LUCE - Gesù abilita l’umanità a “vedere”, a riconoscersi e a ritrovarsi, a prendere il giusto orientamento, a discernere gli eventi, ad interpretare l’esistenza e affida tale compito ai discepoli/profeti.

IL FARE - Gli uomini vedano le vostre opere buone. Non basta la saggezza della dottrina o la perfezione della Legge; quello che conta è partecipare, sporcarsi le mani mettendo in atto segni credibili, come le opere buone e ogni gesto di servizio e di amore.

IL FINE - Lodino il Padre vostro che è nei cieli. Nessuna autoreferenzialità o autodifesa, ma al servizio dell’umanità perché scopra la presenza di un Padre, che promuove la sua salvezza. Sulla bocca di Gesù la parola Padre (tuo, nostro, vostro) compare oltre 15 volte a scandire il delicato viaggio del credente, che si sente soprattutto “figlio” e lo testimonia coerentemente con la vita.


CONCLUSIONE

1. Dio vuole la nostra felicità.
Per questo possiamo dirci fortunatil Ma è proprio vero ? Oppure il timbro del nostro vivere è pieno di tristezza, di noia, di affanno, di amarezza, di tensione, di grigiore, di piattezza, magari in balia continua di stati d’animo contrastanti: un mix di tutto, senza una tonalità fondamentale di serenità, di gioia interiore, di attesa e di speranza?
Cito il cardinal Martini: ‘Le beatitudini Costituiscono l’atteggiamento di chi si è abbandonato a Dio, al quale tocca santificarlo, sostenerlo, proteggerlo, promuoverlo e non si aspetta che tutto si verifichi in maniera visibile e con successo mondano. Chi vive così raggiunge la serenità interiore, si sente a posto, sperimenta quella gioia spirituale che nasce dall’aver capito il cammino dei Regno” (Le Beatitudini — pag. 118).

2. Vogliamo scommettere sul futuro di Dio che le Beatitudini Io considerano già presente!
Tutti i verbi sono al futuro, ma le Beatitudini operano già ora “di essi è il Regno dei cieli” (Mt 5,3 e 10). Dio concede delle anticipazioni a coloro che accolgono la sua chiamata e la vivono. Ora tutti corriamo e non sempre sappiamo attendere con pazienza, accettando la prova, che ci matura.
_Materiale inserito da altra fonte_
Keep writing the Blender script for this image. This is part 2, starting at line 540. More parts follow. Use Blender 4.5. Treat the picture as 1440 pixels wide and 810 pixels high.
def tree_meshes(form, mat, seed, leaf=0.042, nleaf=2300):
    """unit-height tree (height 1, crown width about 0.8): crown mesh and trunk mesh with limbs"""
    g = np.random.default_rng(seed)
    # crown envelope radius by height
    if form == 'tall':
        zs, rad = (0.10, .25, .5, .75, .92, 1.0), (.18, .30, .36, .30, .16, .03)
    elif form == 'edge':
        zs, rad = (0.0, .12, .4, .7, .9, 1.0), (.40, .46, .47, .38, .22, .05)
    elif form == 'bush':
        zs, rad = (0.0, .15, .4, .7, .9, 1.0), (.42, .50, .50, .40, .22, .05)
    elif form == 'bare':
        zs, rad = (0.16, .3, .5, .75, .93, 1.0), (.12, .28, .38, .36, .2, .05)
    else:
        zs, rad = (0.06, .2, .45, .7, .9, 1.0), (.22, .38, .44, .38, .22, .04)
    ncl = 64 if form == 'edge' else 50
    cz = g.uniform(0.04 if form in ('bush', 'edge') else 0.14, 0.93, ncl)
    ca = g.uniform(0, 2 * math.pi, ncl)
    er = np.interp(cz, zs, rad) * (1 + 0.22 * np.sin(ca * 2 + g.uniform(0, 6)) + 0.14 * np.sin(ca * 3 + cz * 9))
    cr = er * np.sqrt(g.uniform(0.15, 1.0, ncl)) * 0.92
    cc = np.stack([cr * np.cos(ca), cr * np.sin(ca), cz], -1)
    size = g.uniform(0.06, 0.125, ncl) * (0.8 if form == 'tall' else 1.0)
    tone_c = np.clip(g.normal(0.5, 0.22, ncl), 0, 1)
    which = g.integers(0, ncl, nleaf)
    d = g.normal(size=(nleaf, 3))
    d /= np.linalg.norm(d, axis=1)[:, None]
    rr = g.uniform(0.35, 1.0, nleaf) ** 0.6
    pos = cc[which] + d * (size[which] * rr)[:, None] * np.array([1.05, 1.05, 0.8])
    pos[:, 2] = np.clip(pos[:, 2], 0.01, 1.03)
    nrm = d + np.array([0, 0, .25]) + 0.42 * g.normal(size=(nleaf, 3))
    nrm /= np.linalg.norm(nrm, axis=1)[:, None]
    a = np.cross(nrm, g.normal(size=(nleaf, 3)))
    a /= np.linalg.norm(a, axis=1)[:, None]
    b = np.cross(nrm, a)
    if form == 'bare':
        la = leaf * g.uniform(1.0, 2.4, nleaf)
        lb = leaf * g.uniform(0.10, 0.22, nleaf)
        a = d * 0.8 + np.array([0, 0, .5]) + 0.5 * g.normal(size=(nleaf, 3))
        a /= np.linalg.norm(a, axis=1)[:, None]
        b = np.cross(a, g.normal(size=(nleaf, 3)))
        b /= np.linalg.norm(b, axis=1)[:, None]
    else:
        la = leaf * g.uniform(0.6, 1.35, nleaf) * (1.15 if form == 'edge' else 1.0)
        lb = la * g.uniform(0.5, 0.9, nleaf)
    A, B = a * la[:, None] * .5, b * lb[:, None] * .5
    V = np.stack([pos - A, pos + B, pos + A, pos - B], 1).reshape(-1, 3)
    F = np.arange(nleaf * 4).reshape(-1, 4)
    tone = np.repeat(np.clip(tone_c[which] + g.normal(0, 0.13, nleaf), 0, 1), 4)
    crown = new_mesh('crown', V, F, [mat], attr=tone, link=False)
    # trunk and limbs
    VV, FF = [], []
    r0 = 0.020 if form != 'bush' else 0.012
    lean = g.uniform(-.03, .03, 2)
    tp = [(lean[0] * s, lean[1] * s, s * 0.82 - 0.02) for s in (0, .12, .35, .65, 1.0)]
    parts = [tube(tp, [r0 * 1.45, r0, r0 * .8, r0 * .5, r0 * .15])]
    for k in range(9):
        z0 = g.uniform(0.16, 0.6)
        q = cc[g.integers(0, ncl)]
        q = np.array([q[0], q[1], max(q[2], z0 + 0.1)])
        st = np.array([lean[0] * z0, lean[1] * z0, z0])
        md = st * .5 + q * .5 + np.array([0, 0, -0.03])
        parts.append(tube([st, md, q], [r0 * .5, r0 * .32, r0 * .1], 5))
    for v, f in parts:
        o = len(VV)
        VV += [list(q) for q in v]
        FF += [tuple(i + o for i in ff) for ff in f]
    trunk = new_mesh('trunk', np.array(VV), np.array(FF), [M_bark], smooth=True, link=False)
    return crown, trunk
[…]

Più condividiamo gratificazioni e successi immediati, tanto meno siamo in grado di assaporare la gioia evangelica. Pur tra tante fatiche, a volte sofferte delusioni, non mancheremo mai di coltivare la gioia evangelica del seminare.

Mortegliano, 25 gennaio 2016.
Festa della Conversione di S. Paolo


Prima delle preghiere finali con il Padre Nostro, lo scambio della pace, la benedizione e il congedo l'assemblea ha compiuto il segno di avvicinarsi all'altare e accendere una candela gustando un pizzico di sale, gesto che ricorda l'invito ai cristiani di essere sale della terra e luce del mondo.

La celebrazione si è conclusa con il canto "Lodate Dio" con il testo tratto dall'Innario Luterano.